CAMISETAS
No está del todo claro por qué a la gente le da por ponerse camisetas de su selección favorita o de la que le toca por nacimiento u origen pero debe de ser, principalmente, porque tienen menos iniciativa que el Real Madrid cuando Gravensen juega de central. Será la idea que muchos tienen del patriotismo, como otros la tienen de tirar huevos a los que defienden unos ideales del año de la extinción de los dinosaurios. (Pero no por eso se les tira huevos. Aunque sean Acebes y Piqué. Con no votarles sobra).
El caso es que se las ponen. Las camisetas, me refiero. Estos días pasados tuve la oportunidad de ver todo un río multicolor de ellas en los momentos inolvidables que pasee por Roma. No sólo los italianos se enfundaban su Azzurra en señal de nerviosismo, pues llegaba el día que se enfrentaran a la temible Ghana. Todo dios que se preciara iba gritando a los cuatro vientos de dónde provenía. Cómo si no diéramos ya el cante los turistas a nuestro paso como para que se lo pongamos más fácil a esos pintorescos amigos de lo ajeno que tanto abundan por las calles de la que llaman ciudad eterna y se debería conocer mejor como ciudad descuidada. Cuánta piedra por el suelo. ¿Es que no saben dónde va cada una? ¿No tenían los romanos de pequeños el Exín Castillos, eh?
En Roma ganaron los argentinos y los croatas con sus banderas. Era el no va más eso de hacerse la foto en el Coliseo con la banderita y el uniforme del colegio tipo rebelde way, todos más pijos que donde los hacen y con su escudo de estamos aquí porque a nosotros el corralito ni nos va. Y me vino a la mente aquél insufrible alumno croata que tuvimos en el verano salmantino de padres argentinos, que un día a primera hora de la mañana apareció tocándome los cojones con eso de que mirara el cielo y viera que era albiceleste como la bandera argentina, porque dios así lo quiso. Y yo le solté eso de que si se fijaba bien, no había nubes. Es cierto, contestó el pobre. Pues eso es porque Maradona se las ha esnifado bien tempranito. Y ya nunca me habló. Y yo no pude más que agradecérselo.
En la ciudad que ahora resido, por la cosa de ser fronteriza, también hay cierto litigio en eso de las camisetas. Los portugueses, tan enamorados de los centro comerciales como de Figo, también las portan cuando cruzan hasta El Corte Inglés, las hacen suyas más que nunca, porque se ve que no han quedado escaldados del último batacazo que se dieron. Los nuestros… Qué puedo decir, ay.

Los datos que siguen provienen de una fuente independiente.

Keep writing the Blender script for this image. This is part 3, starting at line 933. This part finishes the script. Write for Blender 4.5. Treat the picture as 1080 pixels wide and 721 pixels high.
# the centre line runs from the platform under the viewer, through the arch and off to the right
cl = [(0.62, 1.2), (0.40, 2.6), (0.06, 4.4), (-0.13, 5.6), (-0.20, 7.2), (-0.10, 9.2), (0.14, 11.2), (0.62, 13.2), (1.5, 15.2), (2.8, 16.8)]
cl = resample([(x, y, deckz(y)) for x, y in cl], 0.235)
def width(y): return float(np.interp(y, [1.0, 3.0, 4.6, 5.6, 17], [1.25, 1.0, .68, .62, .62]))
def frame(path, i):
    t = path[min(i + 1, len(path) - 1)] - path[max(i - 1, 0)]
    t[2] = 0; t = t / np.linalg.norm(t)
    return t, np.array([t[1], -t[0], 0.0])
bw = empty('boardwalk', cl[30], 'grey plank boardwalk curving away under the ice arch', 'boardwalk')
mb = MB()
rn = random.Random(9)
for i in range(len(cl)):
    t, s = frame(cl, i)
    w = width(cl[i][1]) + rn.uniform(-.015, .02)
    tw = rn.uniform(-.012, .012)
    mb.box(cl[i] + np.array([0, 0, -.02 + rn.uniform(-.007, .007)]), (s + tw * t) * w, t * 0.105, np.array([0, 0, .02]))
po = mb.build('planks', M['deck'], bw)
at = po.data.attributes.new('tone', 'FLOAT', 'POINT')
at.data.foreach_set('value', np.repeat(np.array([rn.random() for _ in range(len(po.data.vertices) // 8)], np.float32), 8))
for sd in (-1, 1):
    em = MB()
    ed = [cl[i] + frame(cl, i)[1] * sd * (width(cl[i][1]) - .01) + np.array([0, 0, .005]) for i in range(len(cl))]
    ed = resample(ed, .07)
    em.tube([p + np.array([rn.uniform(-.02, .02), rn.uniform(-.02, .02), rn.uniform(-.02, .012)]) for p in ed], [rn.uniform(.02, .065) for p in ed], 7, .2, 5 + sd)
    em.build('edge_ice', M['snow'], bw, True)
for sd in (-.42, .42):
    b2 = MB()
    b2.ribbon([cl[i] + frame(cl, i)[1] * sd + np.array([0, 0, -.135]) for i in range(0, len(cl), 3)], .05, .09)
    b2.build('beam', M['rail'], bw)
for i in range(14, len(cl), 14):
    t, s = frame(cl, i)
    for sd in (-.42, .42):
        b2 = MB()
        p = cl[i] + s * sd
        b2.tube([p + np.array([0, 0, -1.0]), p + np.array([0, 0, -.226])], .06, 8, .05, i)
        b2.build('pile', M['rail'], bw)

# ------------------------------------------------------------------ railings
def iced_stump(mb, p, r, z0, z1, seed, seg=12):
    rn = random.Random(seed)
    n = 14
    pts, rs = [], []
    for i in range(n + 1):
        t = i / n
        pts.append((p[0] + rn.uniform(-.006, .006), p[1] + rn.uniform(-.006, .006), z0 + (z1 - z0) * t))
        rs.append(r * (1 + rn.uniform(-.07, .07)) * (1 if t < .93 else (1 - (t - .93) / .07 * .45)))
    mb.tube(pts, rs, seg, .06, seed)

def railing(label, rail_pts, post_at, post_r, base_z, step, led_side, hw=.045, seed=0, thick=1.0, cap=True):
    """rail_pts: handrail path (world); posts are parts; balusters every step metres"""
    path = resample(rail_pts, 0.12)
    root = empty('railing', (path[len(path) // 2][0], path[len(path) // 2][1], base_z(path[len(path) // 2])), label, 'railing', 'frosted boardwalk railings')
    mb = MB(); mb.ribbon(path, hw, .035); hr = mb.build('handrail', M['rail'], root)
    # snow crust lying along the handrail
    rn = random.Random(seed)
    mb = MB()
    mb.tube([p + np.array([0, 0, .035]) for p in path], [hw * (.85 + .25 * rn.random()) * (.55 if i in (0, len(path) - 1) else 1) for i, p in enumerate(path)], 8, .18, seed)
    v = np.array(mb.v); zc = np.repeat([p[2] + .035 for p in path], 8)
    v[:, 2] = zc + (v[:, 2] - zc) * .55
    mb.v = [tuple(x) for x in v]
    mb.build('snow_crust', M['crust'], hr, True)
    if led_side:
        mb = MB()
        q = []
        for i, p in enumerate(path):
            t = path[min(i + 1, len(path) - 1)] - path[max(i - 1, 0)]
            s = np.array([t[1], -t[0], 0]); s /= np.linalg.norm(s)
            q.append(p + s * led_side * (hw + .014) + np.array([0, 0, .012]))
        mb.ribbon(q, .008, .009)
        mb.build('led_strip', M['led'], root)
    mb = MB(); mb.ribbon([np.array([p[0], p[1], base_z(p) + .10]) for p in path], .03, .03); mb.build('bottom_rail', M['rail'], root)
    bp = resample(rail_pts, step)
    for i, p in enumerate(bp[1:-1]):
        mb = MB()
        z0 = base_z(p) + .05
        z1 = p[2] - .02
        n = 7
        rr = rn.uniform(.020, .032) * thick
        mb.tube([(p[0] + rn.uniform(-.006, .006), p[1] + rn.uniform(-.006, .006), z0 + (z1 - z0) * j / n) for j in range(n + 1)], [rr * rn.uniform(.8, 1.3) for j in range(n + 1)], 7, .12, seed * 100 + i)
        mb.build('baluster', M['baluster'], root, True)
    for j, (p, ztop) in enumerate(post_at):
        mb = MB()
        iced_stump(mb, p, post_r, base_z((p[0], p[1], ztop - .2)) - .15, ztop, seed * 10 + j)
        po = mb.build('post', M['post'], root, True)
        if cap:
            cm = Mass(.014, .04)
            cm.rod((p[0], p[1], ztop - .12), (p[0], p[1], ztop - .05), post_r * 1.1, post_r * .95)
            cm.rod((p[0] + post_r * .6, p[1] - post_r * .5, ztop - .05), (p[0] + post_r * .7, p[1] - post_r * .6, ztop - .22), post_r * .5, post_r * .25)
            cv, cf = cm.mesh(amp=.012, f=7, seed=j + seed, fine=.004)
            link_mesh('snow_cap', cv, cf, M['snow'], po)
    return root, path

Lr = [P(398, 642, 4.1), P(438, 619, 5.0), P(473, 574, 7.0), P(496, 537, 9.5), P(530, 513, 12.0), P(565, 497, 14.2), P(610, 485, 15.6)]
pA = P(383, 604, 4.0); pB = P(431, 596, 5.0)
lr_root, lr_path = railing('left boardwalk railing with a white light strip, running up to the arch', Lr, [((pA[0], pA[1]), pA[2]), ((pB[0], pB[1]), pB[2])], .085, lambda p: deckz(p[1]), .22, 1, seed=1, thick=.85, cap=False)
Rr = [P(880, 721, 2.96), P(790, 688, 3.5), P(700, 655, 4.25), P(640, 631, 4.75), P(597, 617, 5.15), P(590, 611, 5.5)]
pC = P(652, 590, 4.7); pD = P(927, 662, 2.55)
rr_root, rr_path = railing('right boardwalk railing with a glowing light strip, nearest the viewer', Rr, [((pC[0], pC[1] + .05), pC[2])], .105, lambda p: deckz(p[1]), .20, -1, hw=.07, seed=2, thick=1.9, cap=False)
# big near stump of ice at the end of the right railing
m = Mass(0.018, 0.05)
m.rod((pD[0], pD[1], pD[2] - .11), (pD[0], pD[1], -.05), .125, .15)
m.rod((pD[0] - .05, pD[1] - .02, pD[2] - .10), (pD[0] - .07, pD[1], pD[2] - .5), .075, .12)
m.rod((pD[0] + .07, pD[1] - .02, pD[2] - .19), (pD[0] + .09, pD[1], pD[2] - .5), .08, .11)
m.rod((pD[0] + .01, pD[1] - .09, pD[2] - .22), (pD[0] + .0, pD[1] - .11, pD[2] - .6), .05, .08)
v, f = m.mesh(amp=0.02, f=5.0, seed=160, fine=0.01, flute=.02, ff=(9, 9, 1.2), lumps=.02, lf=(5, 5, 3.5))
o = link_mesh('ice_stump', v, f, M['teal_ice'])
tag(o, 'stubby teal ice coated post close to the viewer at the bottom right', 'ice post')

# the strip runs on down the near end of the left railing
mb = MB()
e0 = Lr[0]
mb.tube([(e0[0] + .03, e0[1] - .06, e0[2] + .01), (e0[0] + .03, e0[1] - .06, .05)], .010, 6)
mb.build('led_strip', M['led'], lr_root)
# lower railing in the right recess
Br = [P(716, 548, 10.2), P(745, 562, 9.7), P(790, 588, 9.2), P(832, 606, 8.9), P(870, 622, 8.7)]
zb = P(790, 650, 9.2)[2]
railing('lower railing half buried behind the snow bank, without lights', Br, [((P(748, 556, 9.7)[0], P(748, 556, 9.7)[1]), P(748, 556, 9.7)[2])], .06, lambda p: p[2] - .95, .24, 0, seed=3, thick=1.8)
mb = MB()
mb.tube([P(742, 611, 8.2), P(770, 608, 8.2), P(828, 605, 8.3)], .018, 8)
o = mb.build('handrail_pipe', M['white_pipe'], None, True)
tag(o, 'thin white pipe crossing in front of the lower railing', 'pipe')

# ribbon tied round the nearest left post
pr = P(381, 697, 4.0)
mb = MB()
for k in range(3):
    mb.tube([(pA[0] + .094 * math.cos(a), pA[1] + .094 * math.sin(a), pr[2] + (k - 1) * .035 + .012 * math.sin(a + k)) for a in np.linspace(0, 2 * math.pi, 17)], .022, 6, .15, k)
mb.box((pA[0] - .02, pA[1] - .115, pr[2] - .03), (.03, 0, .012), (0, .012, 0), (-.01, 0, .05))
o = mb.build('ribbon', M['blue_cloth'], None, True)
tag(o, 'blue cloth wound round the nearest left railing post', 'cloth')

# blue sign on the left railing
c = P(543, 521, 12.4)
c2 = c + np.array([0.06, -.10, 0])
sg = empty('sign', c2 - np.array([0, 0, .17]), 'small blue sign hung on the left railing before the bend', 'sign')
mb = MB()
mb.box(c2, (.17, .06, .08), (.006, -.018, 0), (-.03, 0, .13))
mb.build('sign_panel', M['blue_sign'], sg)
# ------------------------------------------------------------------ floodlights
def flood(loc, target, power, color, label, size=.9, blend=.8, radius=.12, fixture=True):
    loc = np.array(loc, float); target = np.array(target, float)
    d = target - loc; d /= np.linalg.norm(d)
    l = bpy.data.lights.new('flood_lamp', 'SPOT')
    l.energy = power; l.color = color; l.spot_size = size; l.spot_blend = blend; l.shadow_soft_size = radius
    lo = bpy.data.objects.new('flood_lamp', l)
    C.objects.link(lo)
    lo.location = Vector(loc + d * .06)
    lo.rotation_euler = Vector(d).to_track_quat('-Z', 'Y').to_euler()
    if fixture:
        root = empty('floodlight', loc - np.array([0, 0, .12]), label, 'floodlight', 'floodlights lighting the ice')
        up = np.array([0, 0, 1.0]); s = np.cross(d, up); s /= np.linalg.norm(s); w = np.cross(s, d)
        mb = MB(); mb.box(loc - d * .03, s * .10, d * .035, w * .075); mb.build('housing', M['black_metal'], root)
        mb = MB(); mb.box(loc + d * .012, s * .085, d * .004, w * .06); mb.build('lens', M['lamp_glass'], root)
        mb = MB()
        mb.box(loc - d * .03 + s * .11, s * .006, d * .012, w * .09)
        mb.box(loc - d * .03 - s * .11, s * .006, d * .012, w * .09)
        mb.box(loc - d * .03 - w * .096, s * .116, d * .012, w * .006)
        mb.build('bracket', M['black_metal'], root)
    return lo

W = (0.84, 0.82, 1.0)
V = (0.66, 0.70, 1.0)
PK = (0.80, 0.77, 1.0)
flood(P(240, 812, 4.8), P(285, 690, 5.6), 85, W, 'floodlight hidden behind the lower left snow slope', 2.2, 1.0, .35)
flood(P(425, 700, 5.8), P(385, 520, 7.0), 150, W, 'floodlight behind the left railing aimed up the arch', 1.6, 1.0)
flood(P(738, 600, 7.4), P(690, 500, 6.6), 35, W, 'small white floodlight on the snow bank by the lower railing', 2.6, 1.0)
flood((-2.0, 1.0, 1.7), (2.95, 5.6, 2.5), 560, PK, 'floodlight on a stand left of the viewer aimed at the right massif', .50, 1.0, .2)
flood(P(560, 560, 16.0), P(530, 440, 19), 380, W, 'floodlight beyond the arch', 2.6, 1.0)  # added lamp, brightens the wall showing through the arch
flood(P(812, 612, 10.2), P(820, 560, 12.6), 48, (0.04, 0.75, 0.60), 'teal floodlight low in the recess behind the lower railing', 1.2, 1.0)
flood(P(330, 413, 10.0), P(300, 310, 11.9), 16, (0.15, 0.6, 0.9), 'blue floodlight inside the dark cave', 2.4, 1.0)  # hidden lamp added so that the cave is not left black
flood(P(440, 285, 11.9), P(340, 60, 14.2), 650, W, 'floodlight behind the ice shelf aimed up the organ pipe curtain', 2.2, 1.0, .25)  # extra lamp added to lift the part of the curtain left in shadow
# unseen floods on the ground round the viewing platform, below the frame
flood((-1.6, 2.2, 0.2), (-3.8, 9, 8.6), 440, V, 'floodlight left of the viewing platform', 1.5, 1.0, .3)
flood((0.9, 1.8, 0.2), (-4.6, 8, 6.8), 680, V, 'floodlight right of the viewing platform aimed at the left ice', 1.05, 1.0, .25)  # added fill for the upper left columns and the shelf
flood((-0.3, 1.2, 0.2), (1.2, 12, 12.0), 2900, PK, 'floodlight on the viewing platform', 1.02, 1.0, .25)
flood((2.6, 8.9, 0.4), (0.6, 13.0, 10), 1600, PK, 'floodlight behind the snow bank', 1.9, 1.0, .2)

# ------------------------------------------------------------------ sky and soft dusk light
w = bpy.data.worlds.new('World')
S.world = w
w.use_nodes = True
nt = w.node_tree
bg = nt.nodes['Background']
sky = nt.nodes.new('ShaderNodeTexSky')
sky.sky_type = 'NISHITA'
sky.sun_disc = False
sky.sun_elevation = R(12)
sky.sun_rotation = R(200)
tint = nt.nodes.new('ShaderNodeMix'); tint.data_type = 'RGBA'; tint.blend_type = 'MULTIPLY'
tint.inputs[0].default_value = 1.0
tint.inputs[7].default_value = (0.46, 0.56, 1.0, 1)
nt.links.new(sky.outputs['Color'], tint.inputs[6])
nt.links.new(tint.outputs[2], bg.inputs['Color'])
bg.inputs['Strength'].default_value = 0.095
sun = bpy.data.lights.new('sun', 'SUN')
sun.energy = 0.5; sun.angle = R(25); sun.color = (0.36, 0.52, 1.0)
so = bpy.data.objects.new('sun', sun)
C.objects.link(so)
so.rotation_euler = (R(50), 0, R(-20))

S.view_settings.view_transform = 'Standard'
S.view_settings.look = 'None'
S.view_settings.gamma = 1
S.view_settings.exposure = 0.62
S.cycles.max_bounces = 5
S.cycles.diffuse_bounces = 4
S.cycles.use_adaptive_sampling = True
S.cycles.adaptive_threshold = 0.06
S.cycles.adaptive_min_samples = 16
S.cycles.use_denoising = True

Camisetas. Por todas partes. Del todo a cien. Porque hay algunas que se nota a la lengua que son más falsas que una rueda de prensa de Cañizares hablando de las posibilidades de España en este mundial. Si sólo fuera eso, estaríamos a salvo, pero el aluvión es dantesco, y eso que no ha empezado oficialmente para nosotros. El Opá se ha aliado con la Secta TV y se nos aparecen cual fantasma de Canterville en cualquier esquina de nuestra pantalla plana, recién adjudicada para la ocasión. Por ser excesivos y por joder, no me cabe otra opción, repiten los partidos de los alemanes y los ingleses a las diez de la mañana y han secundado toda la programación al Mundial. Curioso resulta que nadie se haya quejado, excepto Leopoldo Manuel Flanero, que desde Rota dice que le han destrozado con lo de quitar los nuevos capítulos de El Gran Héroe Americano. Eso dice poco de su programación. Muy muy poco.
Yo, para estar a la moda, he llevado estos días una camiseta de Leonardo y nadie me ha preguntado hasta ahora por el Código. Y una de Louis Brooks, la que me regaló Pedrito. Pero una cosa está clara: el miércoles a las tres llevaré mi sudadera españolísima del siete de Raúl, aunque rocemos como hoy los cuarenta. Por si acaso me equivoco y a esta panda de maricomplejazos del balón les da por ganar. Venga, para que luego no se diga me voy a atrever a decir un resultado. O mucho me equivoco o le metemos cuatro a los de Ucrania.